Crocheted Bag/Purse (with lining and zipper), Stuffed Lizard made from kitenge African fabric, and Small Gift Bags made out of kitenge

Closeup of Bag/Purse (also available in pink)

Closeup of Lizards

Closeup of Gift bags

Crocheted Baby and Infant Sweaters and Caps and Balls made of kitenge African fabric

Necklaces with handmade beads of kitenge African fabric (available in 3 lengths: 25-, 30- and 40-bead count) and Greeting Cards (cards available are Christmas cards, flowers, wedding, and baby)

Closeup of the cool beads with various fabrics/colors

Mobiles with birds, stars or hearts (available in 2 lengths: 3- and 5-count) made of kitenge African fabric and bracelets with handmade beads of kitenge African fabric

Closeup of shorter Mobiles

Closeup of longer Mobiles

Closeup of Bracelets

Plastic Ball with rattle inside made of recycled plastic bags

Plastic Bag/Basket made of recycled plastic bags

I have limited quantities and the space in the suitcase will be small, so big orders for churches or other groups will have to wait for another time (though you can certainly let me know if this is something you're interested in for the future). Leave a comment in the message box, or email me at kreid(at) with questions or more detailed pictures and to discuss payment options.

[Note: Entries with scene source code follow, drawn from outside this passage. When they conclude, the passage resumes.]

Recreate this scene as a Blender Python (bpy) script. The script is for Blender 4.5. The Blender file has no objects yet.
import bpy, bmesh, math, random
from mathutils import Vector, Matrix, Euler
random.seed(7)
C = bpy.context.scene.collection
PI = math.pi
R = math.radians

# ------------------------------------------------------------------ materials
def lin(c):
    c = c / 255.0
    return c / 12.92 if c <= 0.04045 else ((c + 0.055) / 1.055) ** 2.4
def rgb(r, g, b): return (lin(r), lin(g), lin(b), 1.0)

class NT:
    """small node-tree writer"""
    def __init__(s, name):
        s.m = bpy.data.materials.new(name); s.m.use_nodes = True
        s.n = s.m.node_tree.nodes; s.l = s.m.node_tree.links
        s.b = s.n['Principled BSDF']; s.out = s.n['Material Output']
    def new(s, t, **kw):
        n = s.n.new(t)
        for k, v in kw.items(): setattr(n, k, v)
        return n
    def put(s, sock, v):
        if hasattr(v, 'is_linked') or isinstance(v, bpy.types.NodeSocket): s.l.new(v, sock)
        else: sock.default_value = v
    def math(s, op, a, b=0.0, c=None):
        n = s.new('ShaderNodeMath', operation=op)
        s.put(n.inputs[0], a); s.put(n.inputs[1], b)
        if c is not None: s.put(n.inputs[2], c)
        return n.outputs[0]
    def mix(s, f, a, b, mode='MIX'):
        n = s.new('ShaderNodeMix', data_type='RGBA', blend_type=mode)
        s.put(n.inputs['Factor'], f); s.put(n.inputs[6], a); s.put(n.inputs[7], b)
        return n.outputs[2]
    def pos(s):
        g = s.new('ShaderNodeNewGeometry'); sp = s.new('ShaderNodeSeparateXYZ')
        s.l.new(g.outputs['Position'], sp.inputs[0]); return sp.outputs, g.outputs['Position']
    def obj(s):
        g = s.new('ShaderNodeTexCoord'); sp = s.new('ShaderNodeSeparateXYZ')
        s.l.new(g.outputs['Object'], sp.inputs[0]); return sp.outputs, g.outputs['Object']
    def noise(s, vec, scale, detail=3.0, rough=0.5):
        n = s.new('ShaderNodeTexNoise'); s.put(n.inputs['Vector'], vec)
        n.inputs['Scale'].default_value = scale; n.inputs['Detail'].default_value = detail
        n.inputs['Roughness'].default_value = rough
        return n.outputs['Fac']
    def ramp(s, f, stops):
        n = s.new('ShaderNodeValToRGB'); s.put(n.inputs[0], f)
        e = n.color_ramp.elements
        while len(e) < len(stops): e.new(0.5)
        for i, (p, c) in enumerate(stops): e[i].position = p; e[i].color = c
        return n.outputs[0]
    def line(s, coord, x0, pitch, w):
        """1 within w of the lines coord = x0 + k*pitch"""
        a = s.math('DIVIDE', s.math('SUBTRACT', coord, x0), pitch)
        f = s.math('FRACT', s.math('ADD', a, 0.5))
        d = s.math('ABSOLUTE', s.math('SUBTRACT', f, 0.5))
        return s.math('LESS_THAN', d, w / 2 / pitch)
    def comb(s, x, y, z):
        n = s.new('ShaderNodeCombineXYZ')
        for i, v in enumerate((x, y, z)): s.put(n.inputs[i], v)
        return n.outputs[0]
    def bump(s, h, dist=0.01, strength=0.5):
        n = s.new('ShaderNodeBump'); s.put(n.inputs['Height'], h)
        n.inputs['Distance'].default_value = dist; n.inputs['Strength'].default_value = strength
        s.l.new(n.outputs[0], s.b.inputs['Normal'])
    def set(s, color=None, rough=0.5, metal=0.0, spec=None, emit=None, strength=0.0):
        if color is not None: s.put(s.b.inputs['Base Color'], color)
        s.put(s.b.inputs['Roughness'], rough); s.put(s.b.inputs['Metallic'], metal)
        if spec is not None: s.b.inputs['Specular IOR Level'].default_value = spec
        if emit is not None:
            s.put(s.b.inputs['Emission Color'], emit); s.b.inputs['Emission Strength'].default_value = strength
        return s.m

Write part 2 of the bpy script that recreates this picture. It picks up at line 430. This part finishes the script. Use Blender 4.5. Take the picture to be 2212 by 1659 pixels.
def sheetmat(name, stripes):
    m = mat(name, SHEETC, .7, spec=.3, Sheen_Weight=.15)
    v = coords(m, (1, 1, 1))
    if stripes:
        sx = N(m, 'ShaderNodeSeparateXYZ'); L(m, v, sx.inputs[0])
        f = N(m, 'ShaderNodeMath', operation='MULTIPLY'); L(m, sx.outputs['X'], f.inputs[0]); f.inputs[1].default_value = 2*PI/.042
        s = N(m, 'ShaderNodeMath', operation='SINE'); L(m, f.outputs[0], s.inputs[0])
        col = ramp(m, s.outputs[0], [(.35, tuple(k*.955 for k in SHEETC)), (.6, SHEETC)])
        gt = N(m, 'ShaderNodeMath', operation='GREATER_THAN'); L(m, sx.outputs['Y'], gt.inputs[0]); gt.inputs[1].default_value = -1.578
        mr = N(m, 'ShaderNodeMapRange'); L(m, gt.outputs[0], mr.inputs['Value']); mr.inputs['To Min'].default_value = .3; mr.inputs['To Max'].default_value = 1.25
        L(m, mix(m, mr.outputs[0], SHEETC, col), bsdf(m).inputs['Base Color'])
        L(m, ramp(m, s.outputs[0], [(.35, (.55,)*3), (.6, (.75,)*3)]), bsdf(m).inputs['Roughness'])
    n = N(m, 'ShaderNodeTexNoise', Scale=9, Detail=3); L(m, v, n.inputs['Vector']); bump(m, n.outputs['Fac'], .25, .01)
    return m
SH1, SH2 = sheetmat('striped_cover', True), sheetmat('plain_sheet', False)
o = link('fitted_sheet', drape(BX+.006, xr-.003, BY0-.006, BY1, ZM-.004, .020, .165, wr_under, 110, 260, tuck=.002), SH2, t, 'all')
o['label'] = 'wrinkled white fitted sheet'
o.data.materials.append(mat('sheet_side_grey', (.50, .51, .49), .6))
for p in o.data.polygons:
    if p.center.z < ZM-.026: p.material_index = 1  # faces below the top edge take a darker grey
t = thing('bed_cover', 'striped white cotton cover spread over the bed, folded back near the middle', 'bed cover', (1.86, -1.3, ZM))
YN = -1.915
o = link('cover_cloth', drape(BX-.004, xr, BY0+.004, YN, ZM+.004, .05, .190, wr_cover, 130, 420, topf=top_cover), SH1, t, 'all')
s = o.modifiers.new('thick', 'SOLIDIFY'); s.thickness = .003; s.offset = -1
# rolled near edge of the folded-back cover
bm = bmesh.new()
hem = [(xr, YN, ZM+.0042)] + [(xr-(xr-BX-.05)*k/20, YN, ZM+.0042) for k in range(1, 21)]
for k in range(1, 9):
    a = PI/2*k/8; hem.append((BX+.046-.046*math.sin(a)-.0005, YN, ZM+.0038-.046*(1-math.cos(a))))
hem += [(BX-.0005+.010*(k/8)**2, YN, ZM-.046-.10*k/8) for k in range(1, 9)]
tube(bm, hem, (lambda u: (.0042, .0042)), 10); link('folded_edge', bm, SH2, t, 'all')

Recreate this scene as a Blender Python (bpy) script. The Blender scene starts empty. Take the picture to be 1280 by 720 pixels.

Also, here's a picture of the girls in Mabatini* making cards last week. I love that they're all wearing their Lulu t-shirts, which say Ushirikiano (cooperation), Uthubutu (assertiveness), and Ubunifu (creativity)!

Finally, here's a Lulu baby, one of many. Queenie gets a little bored during our lessons so we tried to entertain her on this day by putting chalk on her face. She loved it!

Asante sana (thank you so much) on behalf of the girls for your support!

*Just to be clear, the handcrafts pictured above are made by all Lulu girls in our various groups around Mwanza.